**Provided data:**
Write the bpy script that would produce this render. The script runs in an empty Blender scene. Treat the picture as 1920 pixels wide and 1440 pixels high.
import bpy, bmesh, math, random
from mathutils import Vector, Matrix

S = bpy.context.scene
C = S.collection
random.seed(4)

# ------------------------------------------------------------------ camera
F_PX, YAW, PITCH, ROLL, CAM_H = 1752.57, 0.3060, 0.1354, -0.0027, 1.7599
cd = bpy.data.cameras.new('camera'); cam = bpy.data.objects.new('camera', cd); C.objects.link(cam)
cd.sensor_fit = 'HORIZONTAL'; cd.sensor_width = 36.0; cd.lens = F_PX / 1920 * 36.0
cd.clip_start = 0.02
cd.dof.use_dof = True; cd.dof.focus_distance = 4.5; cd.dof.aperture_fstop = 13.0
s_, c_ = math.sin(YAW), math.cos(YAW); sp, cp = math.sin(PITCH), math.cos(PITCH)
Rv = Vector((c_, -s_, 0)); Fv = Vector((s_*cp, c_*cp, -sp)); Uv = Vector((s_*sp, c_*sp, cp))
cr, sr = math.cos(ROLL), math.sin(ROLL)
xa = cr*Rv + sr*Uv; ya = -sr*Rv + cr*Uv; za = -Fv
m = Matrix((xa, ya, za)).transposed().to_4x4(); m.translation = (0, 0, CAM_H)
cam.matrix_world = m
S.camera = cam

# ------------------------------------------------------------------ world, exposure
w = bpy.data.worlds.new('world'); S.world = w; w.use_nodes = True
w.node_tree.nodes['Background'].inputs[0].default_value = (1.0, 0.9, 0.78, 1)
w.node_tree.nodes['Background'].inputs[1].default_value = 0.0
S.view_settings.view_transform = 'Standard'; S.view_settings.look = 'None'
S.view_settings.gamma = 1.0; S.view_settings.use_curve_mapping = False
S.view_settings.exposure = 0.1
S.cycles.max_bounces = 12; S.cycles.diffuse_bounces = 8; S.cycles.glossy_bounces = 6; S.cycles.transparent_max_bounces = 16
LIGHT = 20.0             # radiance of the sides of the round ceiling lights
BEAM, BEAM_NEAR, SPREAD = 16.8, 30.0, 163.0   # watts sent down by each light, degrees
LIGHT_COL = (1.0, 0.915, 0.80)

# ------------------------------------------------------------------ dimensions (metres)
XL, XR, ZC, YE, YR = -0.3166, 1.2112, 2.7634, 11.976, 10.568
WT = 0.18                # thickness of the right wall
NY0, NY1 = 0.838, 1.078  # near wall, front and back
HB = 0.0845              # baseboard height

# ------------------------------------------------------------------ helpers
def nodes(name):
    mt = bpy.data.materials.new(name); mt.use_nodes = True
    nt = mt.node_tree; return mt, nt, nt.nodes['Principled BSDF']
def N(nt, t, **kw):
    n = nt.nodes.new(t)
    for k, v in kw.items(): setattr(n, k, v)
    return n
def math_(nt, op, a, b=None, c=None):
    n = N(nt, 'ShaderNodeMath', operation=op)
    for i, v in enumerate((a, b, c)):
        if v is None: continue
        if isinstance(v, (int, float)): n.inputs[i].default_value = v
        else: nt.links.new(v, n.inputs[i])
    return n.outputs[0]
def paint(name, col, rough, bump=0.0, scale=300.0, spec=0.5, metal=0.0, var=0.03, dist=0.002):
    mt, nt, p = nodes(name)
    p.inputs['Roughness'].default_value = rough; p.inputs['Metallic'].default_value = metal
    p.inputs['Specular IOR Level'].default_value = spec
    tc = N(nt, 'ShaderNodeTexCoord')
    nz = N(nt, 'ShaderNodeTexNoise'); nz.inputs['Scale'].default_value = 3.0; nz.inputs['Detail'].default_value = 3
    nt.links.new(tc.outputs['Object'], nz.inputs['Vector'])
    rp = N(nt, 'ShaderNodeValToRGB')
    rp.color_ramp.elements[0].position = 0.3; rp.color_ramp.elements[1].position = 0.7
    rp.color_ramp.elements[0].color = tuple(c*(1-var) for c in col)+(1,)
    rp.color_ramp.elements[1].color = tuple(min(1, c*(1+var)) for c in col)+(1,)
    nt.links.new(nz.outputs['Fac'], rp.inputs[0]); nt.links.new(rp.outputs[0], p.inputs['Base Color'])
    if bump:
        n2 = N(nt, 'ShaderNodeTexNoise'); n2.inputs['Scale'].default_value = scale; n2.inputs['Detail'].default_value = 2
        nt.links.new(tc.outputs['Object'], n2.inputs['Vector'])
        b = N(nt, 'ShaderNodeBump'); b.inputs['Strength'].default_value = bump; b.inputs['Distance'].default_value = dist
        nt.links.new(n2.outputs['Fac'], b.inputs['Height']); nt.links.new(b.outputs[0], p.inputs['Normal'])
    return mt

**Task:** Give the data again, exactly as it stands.

**Task result:**
Write the bpy script that would produce this render. The script runs in an empty Blender scene. Treat the picture as 1920 pixels wide and 1440 pixels high.
import bpy, bmesh, math, random
from mathutils import Vector, Matrix

S = bpy.context.scene
C = S.collection
random.seed(4)

# ------------------------------------------------------------------ camera
F_PX, YAW, PITCH, ROLL, CAM_H = 1752.57, 0.3060, 0.1354, -0.0027, 1.7599
cd = bpy.data.cameras.new('camera'); cam = bpy.data.objects.new('camera', cd); C.objects.link(cam)
cd.sensor_fit = 'HORIZONTAL'; cd.sensor_width = 36.0; cd.lens = F_PX / 1920 * 36.0
cd.clip_start = 0.02
cd.dof.use_dof = True; cd.dof.focus_distance = 4.5; cd.dof.aperture_fstop = 13.0
s_, c_ = math.sin(YAW), math.cos(YAW); sp, cp = math.sin(PITCH), math.cos(PITCH)
Rv = Vector((c_, -s_, 0)); Fv = Vector((s_*cp, c_*cp, -sp)); Uv = Vector((s_*sp, c_*sp, cp))
cr, sr = math.cos(ROLL), math.sin(ROLL)
xa = cr*Rv + sr*Uv; ya = -sr*Rv + cr*Uv; za = -Fv
m = Matrix((xa, ya, za)).transposed().to_4x4(); m.translation = (0, 0, CAM_H)
cam.matrix_world = m
S.camera = cam

# ------------------------------------------------------------------ world, exposure
w = bpy.data.worlds.new('world'); S.world = w; w.use_nodes = True
w.node_tree.nodes['Background'].inputs[0].default_value = (1.0, 0.9, 0.78, 1)
w.node_tree.nodes['Background'].inputs[1].default_value = 0.0
S.view_settings.view_transform = 'Standard'; S.view_settings.look = 'None'
S.view_settings.gamma = 1.0; S.view_settings.use_curve_mapping = False
S.view_settings.exposure = 0.1
S.cycles.max_bounces = 12; S.cycles.diffuse_bounces = 8; S.cycles.glossy_bounces = 6; S.cycles.transparent_max_bounces = 16
LIGHT = 20.0             # radiance of the sides of the round ceiling lights
BEAM, BEAM_NEAR, SPREAD = 16.8, 30.0, 163.0   # watts sent down by each light, degrees
LIGHT_COL = (1.0, 0.915, 0.80)

# ------------------------------------------------------------------ dimensions (metres)
XL, XR, ZC, YE, YR = -0.3166, 1.2112, 2.7634, 11.976, 10.568
WT = 0.18                # thickness of the right wall
NY0, NY1 = 0.838, 1.078  # near wall, front and back
HB = 0.0845              # baseboard height

# ------------------------------------------------------------------ helpers
def nodes(name):
    mt = bpy.data.materials.new(name); mt.use_nodes = True
    nt = mt.node_tree; return mt, nt, nt.nodes['Principled BSDF']
def N(nt, t, **kw):
    n = nt.nodes.new(t)
    for k, v in kw.items(): setattr(n, k, v)
    return n
def math_(nt, op, a, b=None, c=None):
    n = N(nt, 'ShaderNodeMath', operation=op)
    for i, v in enumerate((a, b, c)):
        if v is None: continue
        if isinstance(v, (int, float)): n.inputs[i].default_value = v
        else: nt.links.new(v, n.inputs[i])
    return n.outputs[0]
def paint(name, col, rough, bump=0.0, scale=300.0, spec=0.5, metal=0.0, var=0.03, dist=0.002):
    mt, nt, p = nodes(name)
    p.inputs['Roughness'].default_value = rough; p.inputs['Metallic'].default_value = metal
    p.inputs['Specular IOR Level'].default_value = spec
    tc = N(nt, 'ShaderNodeTexCoord')
    nz = N(nt, 'ShaderNodeTexNoise'); nz.inputs['Scale'].default_value = 3.0; nz.inputs['Detail'].default_value = 3
    nt.links.new(tc.outputs['Object'], nz.inputs['Vector'])
    rp = N(nt, 'ShaderNodeValToRGB')
    rp.color_ramp.elements[0].position = 0.3; rp.color_ramp.elements[1].position = 0.7
    rp.color_ramp.elements[0].color = tuple(c*(1-var) for c in col)+(1,)
    rp.color_ramp.elements[1].color = tuple(min(1, c*(1+var)) for c in col)+(1,)
    nt.links.new(nz.outputs['Fac'], rp.inputs[0]); nt.links.new(rp.outputs[0], p.inputs['Base Color'])
    if bump:
        n2 = N(nt, 'ShaderNodeTexNoise'); n2.inputs['Scale'].default_value = scale; n2.inputs['Detail'].default_value = 2
        nt.links.new(tc.outputs['Object'], n2.inputs['Vector'])
        b = N(nt, 'ShaderNodeBump'); b.inputs['Strength'].default_value = bump; b.inputs['Distance'].default_value = dist
        nt.links.new(n2.outputs['Fac'], b.inputs['Height']); nt.links.new(b.outputs[0], p.inputs['Normal'])
    return mt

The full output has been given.